Technological advancements have significantly changed the practice of cash forecasting. Today, treasurers have much improved visibility over bank accounts and cash positions — even in the most multinational of organizations. With bank technology, we now have access to real-time information, while treasury management systems (TMS) and other specialty software collate and combine data from multiple sources quicker and more accurately than ever. And machine learning tools are available to identify patterns, and changes in established patterns, thus improving the accuracy of the underlying data on which forecasts are built.

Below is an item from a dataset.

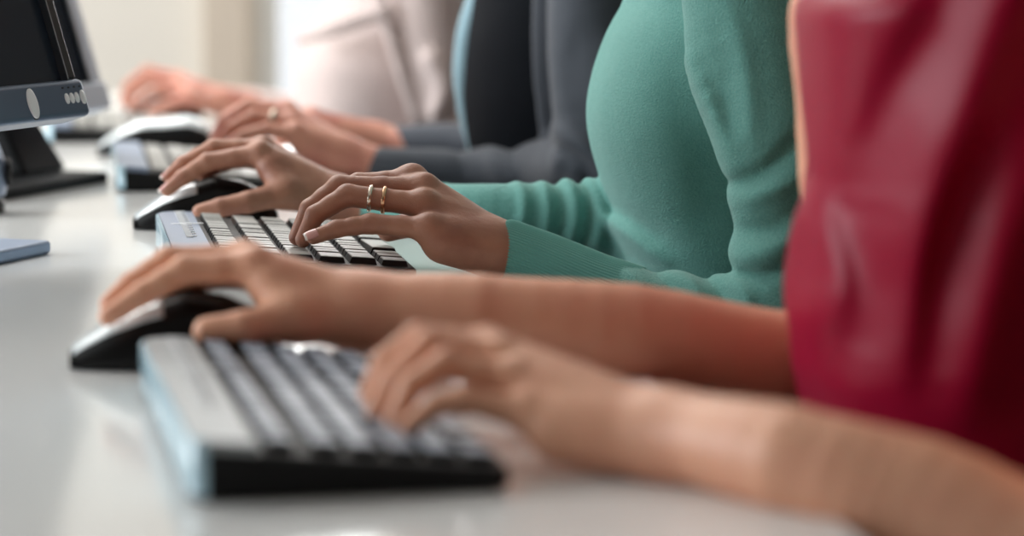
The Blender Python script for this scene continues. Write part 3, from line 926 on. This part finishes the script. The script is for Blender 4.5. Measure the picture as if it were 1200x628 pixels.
F1 = fold2d([
    ([(985, -60), (990, 60), (985, 160)], -.006, .012),
    ([(1020, 150), (1008, 250), (1018, 330), (1012, 380)], -.010, .016),
    ([(1030, 190), (1048, 290), (1062, 370), (1050, 440)], .007, .012),
    ([(1082, 260), (1098, 370), (1090, 460)], -.008, .014),
    ([(1215, 0), (1160, 150), (1132, 300), (1120, 470)], .012, .018),
    ([(1170, -40), (1120, 120), (1098, 260)], -.010, .014),
    ([(1270, 150), (1215, 330), (1190, 500)], .012, .020),
    ([(1195, 200), (1165, 350), (1155, 480)], -.010, .014)], 1.60)
T1g = torso_f(prof1, 1.745)


def G1(p):
    return T1g(p) - F1(p)


zt = DESK + .345
V, Q = surface(lambda p: np.maximum(G1(p), p[:, 2] - zt), (.36, 1.50, DESK - .22), (.86, 1.98, DESK + .36), .0035)
link('sleeveless_top', mesh_np('sleeveless_top', [(V, Q)], 3), M_satin, t1, 'crimson satin sleeveless top with soft folds')
finish_head(t1, h1, M_hair[0]); lower_body(t1, 1.745, .47, M_trouser); chair(1.745, .47, 'the person in the crimson satin top')

# ---- second woman: teal sweater, two rings ----------------------------------
t2 = empty('person', (0.60, 2.66, 0), 'person in teal knit sweater, typing, in sharp focus with two rings on a finger', 'person'); t2['world_parts'] = 1
L2 = [px_chain(c) for c in (
    [(484, 212, 2.520), (420, 216, 2.525), (375, 242, 2.525), (352, 276, 2.520)],
    [(497, 222, 2.500), (397, 219, 2.502), (363, 245, 2.500), (348, 278, 2.497)],
    [(497, 240, 2.478), (407, 229, 2.480), (369, 252, 2.478), (355, 281, 2.475)],
    [(503, 268, 2.455), (434, 262, 2.458), (395, 268, 2.455), (367, 278, 2.452)])]
wL2 = P(577, 286, 2.485)
g, b = hand_f(L2, wL2, FH * .012, px_chain([(525, 262, 2.545), (485, 262, 2.56), (455, 270, 2.57)]), DN, 1.22, tendons=True)
al2 = arm_f(wL2, FH * .012, px_chain([(625, 303, 2.475), (690, 330, 2.455)]), [.0190, .0195], wr=.0190)
kb = ell(np.array(P(480, 210, 2.52)), (.010, .010, .009))
fL2 = lambda p, g=g, al=al2: smin(smin(g(p), al(p), .012), kb(p), .012)
R2 = [px_chain(c) for c in (
    [(305, 180, 2.865), (243, 190, 2.865), (214, 208, 2.862), (196, 223, 2.860)],
    [(308, 174, 2.885), (250, 174, 2.885), (215, 192, 2.882), (198, 207, 2.880)],
    [(313, 180, 2.905), (262, 182, 2.905), (235, 196, 2.902), (222, 208, 2.900)],
    [(318, 190, 2.922), (278, 188, 2.922), (252, 197, 2.92), (238, 207, 2.918)])]
wR2 = P(398, 232, 2.88)
g, bb = hand_f(R2, wR2, NEAR * .012, px_chain([(335, 226, 2.85), (290, 237, 2.832), (258, 243, 2.828), (234, 248, 2.828)]), DN, 1.13)
ar2 = arm_f(wR2, NEAR * .012, px_chain([(450, 242, 2.86), (520, 250, 2.81)]), [.0225, .0240], wr=.020)
fR2 = lambda p, g=g, ar=ar2: smin(g(p), ar(p), .012)
prof2 = profile([(765, -60, 2.69, .24, .165), (743, 0, 2.69, .25, .165), (722, 30, 2.69, .26, .165), (706, 72, 2.69, .27, .165), (697, 110, 2.69, .28, .165), (695, 140, 2.69, .28, .165), (700, 172, 2.69, .27, .16), (709, 205, 2.69, .26, .155),
                 (720, 240, 2.69, .25, .15), (732, 280, 2.69, .24, .15), (745, 320, 2.69, .24, .15), (760, 400, 2.69, .24, .155)], .24, .165, .62, .5)
T2 = torso_f(prof2, 2.655)
h2 = (.575, 2.655, DESK + .505)
slL = polytube([(.63, 2.54, DESK + .29)] + px_chain([(870, -110, 2.46), (884, 30, 2.44), (905, 150, 2.42), (915, 240, 2.41), (915, 345, 2.41)]), [.060, .062, .060, .050, .043, .044], .02)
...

All this said, and with all the great tools available, many treasury professionals are still using Excel. “We don't have a TMS solution; we do it manually on a comprehensive Excel-based spreadsheet,” said one senior treasury analyst. “It's the kind of a dashboard that has bank reconciliation in it, so we extract the data from the bank portals and integrate it with our SAP modules for accounts payable and receivable. A manual payment plan from all the concerned teams is incorporated, and we’re able to see the cash position on a weekly basis.”

And others have created a hybrid system. “It's a mix for us, a hybrid way,” said a treasury manager. “We use a system-based tool for AP/AR, which gives us our baseline. We use Jedox and Power BI, then we make a lot of manual adjustments. That's for short-term forecasting.”

Perhaps your company has some reservations about using technology or new-fangled tools, but there are so many reasons why you should — access information in near real time, connect and centralize all your source systems so your financial data is combined to make accurate cash forecasts, automate the data collection process to give you insight into your cash position without manual processing, create visuals of value to all your business partners (e.g., infographics, dashboard, reports) automatically, and the reallocation of resources to analysis means better and faster analyses.